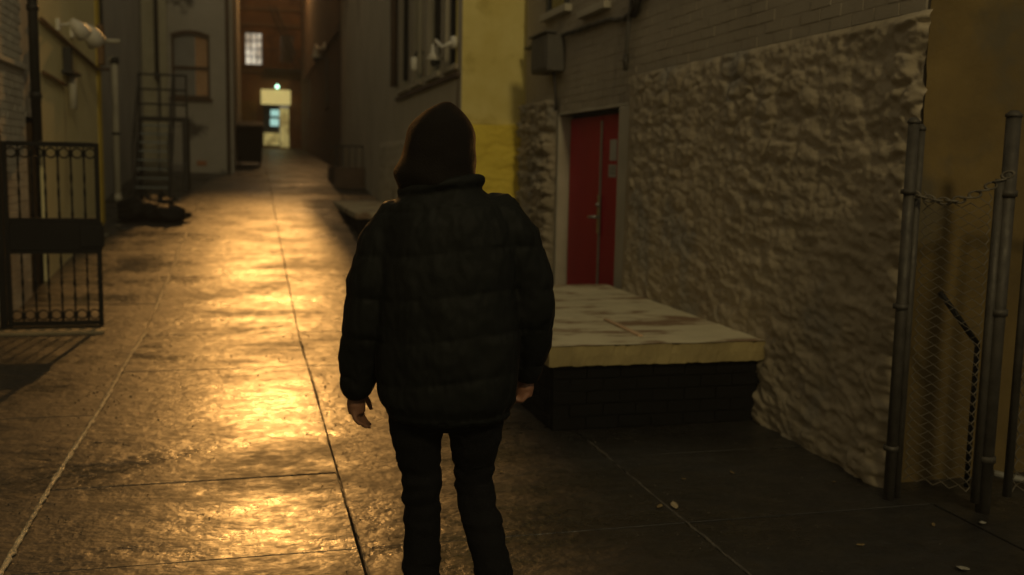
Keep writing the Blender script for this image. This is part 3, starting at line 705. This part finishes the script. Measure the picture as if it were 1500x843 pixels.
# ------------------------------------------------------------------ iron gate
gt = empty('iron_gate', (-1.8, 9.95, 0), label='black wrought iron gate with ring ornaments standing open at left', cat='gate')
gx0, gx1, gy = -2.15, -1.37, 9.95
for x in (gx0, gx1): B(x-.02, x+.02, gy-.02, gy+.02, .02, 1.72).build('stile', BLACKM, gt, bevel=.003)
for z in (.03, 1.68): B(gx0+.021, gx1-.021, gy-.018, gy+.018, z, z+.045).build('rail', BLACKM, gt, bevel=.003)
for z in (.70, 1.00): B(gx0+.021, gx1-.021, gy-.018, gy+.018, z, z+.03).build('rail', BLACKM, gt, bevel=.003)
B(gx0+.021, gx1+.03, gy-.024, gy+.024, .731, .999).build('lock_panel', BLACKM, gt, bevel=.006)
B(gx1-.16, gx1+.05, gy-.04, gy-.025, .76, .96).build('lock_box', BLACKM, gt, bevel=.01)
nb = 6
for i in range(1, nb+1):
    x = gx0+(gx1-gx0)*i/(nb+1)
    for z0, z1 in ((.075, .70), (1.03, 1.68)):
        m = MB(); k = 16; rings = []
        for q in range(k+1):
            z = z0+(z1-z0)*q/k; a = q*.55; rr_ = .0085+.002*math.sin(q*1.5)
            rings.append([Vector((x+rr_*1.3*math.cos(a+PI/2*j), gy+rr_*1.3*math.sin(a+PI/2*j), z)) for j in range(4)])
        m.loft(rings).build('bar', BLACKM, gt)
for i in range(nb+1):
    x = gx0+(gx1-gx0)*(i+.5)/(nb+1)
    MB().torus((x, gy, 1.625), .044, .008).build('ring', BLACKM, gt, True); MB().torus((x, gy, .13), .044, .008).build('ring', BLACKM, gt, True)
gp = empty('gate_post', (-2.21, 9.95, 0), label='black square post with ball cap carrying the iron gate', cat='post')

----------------

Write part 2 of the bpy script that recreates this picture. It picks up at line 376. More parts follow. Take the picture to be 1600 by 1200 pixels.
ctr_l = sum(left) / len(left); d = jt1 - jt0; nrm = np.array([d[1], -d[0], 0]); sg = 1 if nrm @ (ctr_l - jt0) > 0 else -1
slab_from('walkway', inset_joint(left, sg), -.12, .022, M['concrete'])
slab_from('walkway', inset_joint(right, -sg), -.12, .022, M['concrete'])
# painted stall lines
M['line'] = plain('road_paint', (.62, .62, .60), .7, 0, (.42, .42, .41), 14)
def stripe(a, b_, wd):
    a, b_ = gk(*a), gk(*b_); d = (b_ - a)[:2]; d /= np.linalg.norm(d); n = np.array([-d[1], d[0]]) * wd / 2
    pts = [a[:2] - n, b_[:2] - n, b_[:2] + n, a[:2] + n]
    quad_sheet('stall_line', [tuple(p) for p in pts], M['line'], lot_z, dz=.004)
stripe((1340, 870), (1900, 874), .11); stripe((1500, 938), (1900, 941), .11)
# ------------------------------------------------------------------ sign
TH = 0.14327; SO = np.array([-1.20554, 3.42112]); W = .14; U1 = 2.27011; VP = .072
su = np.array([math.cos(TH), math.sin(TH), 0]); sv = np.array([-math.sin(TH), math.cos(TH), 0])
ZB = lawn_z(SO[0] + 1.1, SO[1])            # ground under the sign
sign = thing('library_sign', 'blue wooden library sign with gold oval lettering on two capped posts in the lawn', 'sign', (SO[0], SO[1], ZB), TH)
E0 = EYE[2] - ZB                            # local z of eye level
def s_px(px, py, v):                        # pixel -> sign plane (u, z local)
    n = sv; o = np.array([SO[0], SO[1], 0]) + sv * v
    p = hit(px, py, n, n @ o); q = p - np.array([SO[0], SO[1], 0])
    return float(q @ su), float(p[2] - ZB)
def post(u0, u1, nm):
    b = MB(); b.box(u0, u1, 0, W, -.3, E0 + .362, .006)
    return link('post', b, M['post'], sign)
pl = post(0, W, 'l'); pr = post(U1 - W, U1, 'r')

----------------

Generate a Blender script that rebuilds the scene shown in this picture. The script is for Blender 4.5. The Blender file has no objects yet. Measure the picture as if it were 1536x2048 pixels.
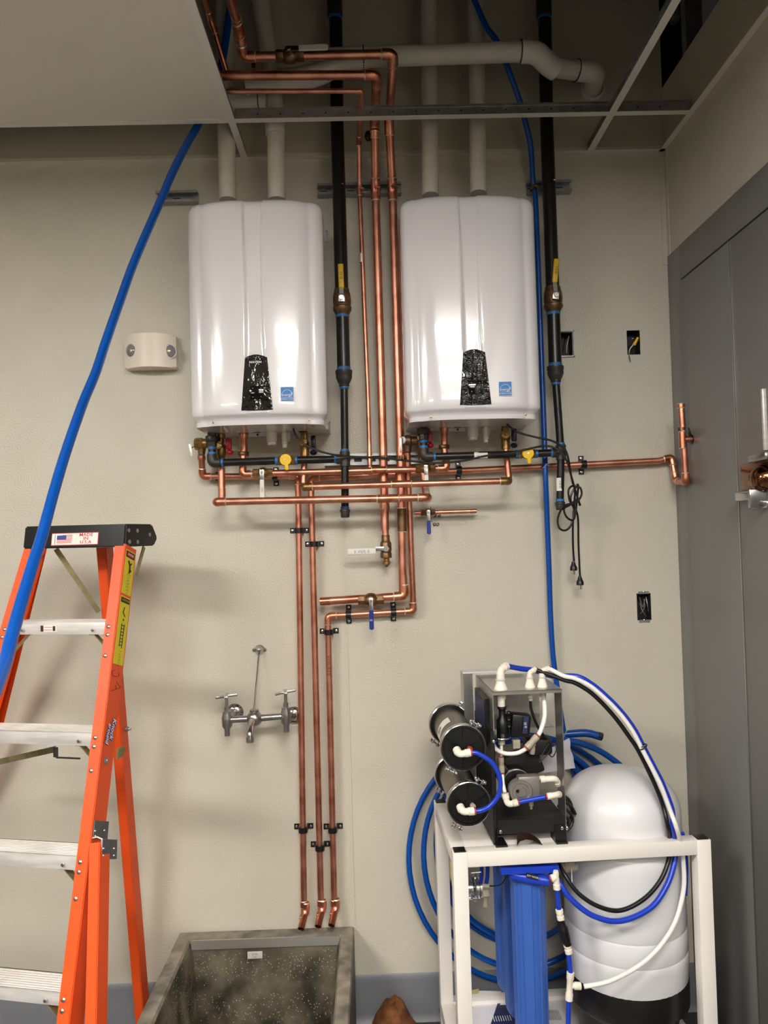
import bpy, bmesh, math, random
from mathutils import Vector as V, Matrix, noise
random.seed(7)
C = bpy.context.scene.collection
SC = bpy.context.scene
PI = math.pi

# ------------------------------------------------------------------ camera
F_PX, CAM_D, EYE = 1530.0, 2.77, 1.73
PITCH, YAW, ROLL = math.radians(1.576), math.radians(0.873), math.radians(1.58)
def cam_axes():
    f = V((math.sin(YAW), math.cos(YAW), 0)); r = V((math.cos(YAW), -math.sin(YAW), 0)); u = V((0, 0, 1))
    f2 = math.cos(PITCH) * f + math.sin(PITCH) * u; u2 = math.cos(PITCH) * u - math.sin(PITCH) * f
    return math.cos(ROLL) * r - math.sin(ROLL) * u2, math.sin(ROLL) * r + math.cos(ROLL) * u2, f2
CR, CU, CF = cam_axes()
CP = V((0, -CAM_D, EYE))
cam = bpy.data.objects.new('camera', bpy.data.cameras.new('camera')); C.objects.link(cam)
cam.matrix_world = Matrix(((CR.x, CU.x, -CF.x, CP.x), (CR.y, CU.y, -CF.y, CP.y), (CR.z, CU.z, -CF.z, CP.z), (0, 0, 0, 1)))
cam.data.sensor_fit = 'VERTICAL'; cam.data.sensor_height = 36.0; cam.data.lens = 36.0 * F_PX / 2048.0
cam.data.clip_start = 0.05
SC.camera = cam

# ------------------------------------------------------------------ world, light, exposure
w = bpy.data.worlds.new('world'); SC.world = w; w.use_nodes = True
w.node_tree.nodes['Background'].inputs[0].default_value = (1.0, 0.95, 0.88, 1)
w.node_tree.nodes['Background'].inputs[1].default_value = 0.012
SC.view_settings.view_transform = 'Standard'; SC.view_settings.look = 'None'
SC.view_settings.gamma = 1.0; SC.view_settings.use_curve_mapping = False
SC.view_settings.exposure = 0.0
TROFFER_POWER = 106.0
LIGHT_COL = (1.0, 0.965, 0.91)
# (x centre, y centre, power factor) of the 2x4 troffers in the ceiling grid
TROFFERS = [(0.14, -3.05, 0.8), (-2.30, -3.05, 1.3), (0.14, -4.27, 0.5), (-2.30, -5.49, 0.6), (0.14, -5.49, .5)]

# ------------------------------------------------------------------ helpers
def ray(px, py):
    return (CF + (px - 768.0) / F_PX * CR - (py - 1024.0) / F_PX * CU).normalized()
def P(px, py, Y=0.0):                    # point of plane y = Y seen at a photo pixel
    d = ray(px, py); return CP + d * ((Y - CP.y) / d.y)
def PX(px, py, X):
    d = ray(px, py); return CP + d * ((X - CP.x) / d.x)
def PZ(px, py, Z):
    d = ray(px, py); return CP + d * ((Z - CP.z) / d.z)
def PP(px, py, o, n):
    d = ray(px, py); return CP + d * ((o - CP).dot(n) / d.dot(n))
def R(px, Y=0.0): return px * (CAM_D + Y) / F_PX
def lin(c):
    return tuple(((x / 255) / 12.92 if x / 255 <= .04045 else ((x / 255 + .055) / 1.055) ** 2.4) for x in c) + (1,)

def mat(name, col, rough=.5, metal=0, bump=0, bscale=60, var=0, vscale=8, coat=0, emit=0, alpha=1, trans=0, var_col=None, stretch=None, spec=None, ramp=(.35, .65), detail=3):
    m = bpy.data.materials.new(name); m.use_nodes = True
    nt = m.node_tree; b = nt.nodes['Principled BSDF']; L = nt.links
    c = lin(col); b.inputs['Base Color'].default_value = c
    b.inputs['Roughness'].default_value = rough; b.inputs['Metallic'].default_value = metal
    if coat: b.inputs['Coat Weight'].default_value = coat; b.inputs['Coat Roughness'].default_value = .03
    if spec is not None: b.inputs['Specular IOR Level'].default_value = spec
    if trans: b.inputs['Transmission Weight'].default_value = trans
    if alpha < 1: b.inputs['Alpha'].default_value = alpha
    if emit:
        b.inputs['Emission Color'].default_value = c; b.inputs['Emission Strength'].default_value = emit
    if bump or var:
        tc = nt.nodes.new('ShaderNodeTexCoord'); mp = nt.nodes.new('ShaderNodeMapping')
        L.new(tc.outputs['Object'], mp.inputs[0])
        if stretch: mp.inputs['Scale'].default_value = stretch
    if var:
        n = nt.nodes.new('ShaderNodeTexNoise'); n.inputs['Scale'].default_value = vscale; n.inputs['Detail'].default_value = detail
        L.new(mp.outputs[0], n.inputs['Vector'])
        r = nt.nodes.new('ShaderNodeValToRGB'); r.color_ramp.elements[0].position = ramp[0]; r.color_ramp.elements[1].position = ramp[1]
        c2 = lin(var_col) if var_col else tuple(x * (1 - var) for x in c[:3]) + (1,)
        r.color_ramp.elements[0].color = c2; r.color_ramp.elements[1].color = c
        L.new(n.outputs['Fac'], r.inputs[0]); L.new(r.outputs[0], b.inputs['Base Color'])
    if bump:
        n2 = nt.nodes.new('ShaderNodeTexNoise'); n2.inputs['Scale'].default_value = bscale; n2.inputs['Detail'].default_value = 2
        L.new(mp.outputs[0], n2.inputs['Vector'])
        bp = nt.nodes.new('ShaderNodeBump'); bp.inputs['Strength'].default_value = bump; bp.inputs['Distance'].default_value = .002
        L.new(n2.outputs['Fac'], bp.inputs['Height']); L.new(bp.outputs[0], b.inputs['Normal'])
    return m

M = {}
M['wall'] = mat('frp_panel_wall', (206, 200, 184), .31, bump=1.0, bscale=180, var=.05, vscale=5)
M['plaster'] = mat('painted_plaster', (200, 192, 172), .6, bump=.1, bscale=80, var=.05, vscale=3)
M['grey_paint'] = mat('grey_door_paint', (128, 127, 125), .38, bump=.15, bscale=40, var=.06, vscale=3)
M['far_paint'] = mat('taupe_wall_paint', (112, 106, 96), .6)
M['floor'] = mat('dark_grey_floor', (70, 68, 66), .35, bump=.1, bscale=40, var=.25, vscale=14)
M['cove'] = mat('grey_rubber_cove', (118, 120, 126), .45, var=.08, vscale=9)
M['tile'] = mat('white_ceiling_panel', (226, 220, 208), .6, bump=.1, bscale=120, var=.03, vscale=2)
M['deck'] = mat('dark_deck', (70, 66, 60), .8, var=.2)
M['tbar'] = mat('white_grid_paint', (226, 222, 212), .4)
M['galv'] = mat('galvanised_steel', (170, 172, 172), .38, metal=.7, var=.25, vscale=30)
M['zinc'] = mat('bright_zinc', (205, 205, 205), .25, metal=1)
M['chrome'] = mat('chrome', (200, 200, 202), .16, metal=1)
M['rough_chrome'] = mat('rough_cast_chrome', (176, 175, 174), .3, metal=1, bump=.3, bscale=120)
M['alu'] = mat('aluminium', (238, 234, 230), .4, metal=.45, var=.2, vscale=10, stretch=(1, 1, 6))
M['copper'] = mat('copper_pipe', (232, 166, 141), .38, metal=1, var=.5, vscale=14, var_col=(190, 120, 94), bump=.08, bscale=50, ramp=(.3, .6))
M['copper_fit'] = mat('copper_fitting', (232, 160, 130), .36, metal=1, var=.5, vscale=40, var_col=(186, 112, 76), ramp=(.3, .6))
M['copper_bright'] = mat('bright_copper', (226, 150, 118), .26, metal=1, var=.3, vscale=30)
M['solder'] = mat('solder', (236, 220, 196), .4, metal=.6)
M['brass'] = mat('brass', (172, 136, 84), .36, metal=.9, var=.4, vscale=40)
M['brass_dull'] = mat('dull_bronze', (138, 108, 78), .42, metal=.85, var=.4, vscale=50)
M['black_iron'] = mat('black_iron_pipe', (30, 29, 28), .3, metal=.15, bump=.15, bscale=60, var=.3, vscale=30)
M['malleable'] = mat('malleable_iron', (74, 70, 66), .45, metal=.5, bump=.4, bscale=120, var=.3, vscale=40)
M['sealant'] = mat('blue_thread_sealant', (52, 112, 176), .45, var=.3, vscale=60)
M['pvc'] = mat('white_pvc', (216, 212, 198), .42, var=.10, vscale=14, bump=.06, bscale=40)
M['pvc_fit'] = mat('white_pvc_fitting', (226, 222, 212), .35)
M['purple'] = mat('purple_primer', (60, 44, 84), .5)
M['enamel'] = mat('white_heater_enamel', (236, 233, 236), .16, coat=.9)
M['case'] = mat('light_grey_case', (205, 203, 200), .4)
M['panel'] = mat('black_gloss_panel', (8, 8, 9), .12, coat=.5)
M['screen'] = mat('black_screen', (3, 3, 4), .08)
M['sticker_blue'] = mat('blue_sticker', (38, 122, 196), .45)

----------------

EXERCISE BRIEF: Reproduce the data above exactly, but only from the line containing "Generate a Blender" through the line containing "PI = math.pi"; skip the pictures.

WRITTEN ANSWER:
Generate a Blender script that rebuilds the scene shown in this picture. The script is for Blender 4.5. The Blender file has no objects yet. Measure the picture as if it were 1536x2048 pixels.
import bpy, bmesh, math, random
from mathutils import Vector as V, Matrix, noise
random.seed(7)
C = bpy.context.scene.collection
SC = bpy.context.scene
PI = math.pi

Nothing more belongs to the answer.